Nine Mass Audubon travelers, joined Mass Audubon ornithologist, Wayne Petersen and local expert, Woody Wheeler in the northwestern corner of the United States at a perfect time of year to appreciate flowers in riotous color, birds in the midst of nesting, and a variety of mammal species going about their daily routines. Merely being in the presence of such iconic (if not controversial) species as tiny Marbled Murrelets and reclusive Spotted Owls – both pawns in the long-standing battle to conserve old-growth forests in the Northwest – was in itself a humbling experience. Add to this the opportunity to observe many of the more common signature species of these magnificent forests – Pacific-slope Flycatcher, Steller’s Jay, Chestnut-backed Chickadee, Pacific Wren, and Townsend’s Warbler – only enhanced their appreciation of this spectacular ecosystem.

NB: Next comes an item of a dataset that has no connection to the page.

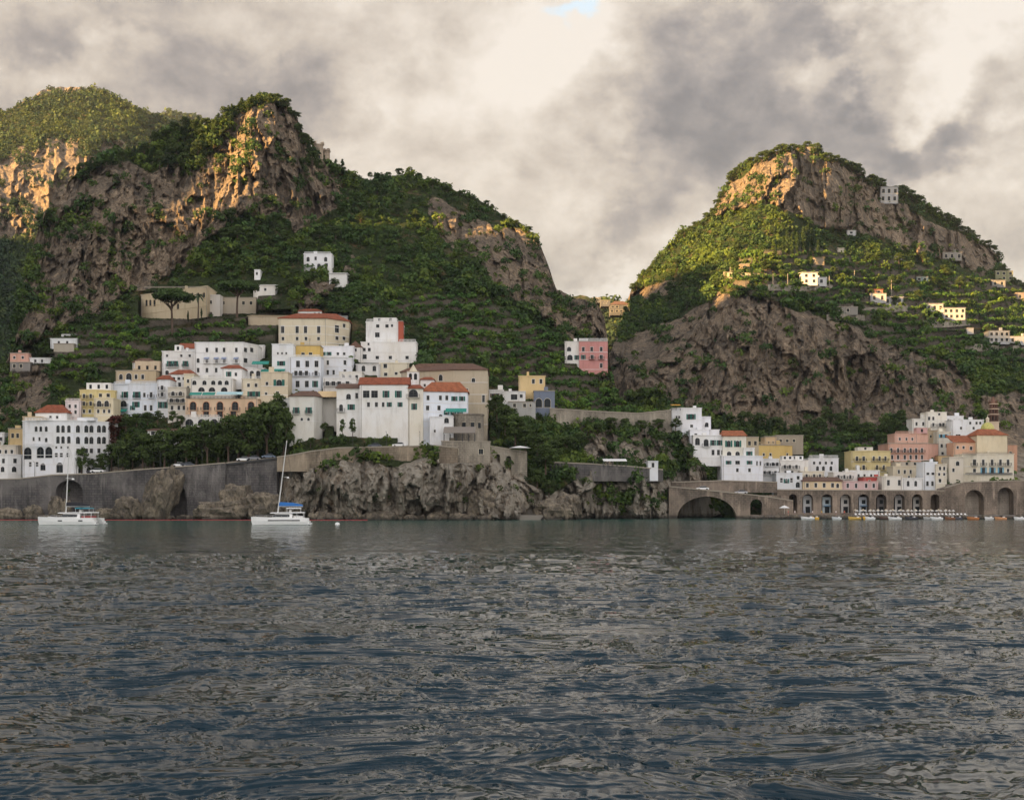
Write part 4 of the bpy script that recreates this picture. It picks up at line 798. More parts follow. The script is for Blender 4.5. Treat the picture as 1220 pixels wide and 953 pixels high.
def campanile():
    d = 590; s = d/F; c = P(1185, 515, d); r = empty('bell_tower', (c[0], d+3, c[2]), 'tall brown brick bell tower with tiers of arches, at the right cliff foot', 'bell tower')
    bm = masonry('brown_brick', (.13, .07, .05), (.17, .095, .065), (.08, .05, .04), 2.0); w = 5.3*s
    def stage(w, y0, y1, ops, mat, nm='wall'):
        z0 = P(0, y0, d)[2]; z1 = P(0, y1, d)[2]; m = MB(); cs = [(c[0]-w, d), (c[0]+w, d), (c[0]+w, d+2*w), (c[0]-w, d+2*w)]
        for i in range(4): facade(m, cs[i], cs[(i+1) % 4], z0, z1, [(w*(1+a)-b/2, w*(1+a)+b/2, z0+.5, z0+.5+h, 1, .8) for a, b, h in ops])
        m.box(c[0]-w+.7, c[0]+w-.7, d+.75, d+2*w-.75, z0, z1-.02, 1); m.poly([(*p, z1) for p in cs]); m.build(nm, [mat, M_GLASS], r)
        MB().box(c[0]-w-.25, c[0]+w+.25, d-.25, d+2*w+.25, z1+.002, z1+.3).build('cornice', [plaster((.60, .48, .36))], r)
    stage(w, 530, 503, [(0, 1.5, 4.5)], plaster((.60, .48, .36))); stage(w*.86, 502.2, 494, [(-.45, .8, 1.9), (.45, .8, 1.9)], bm)
    stage(w*.78, 493.2, 487.5, [(-.45, .7, 1.3), (.45, .7, 1.3)], bm); stage(w*.70, 486.7, 481.5, [(-.4, .6, 1.1), (.4, .6, 1.1)], bm)
    z = P(0, 481, d)[2]; MB().cyl(c[0], d+w, [(w*.72, z+.2), (w*.62, z+1.2), (w*.35, z+2.4), (.1, z+3.2)], 14).build('cap', [bm], r)
    for sx in (-1, 1):
        for sy in (-1, 1): MB().cyl(c[0]+sx*w*.62, d+w+sy*w*.62, [(.3, z+.2), (.3, z+1.2), (.03, z+2)], 8).build('pinnacle', [bm], r)
campanile()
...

The coastal areas where thick with a variety of seabirds and other waterbirds, some northward bound to boreal or Arctic breeding grounds, and others already established on their home turf. Surf Scoters, Red-throated and Pacific loons, and Whimbrels were headed for Alaska or interior Canada, while Black Oystercatchers, Glaucous-winged Gulls, and Rhinoceros Auklets were already in the throes of nesting on the Washington coast. Among the more notable coastal experiences were a fortuitous encounter with a seasonally unusual Glaucous Gull and the chance to leisurely observe several low-foraging Black Swifts on Whidbey Island.

The group’s impressive mammal list was highlighted by the sight of a small herd of Roosevelt Elk – an indigenous subspecies of the American Elk (Wapiti) found only in the Pacific Northwest – and for some of the group, an intimate study of a Mountain Beaver (aka Aplodontia or Sewellel) on our Hurricane Ridge excursion. This strange little burrowing animal is considered the most primitive rodent in the world and is unique in regularly eating its own feces as a way to increase nutrient extraction from its notably unpalatable and low nutrition diet. Is this too much information?

The group also engaged former Mass Audubon colleague, Peter Dunwiddie, for a time to share his extensive botanical knowledge as they explored the lovely Ebey Bluff area. A number of rare and local plant species inhabit this spectacular coastal reserve.

Overall, this was a memorable trip for all in this fun and enthusiastic group.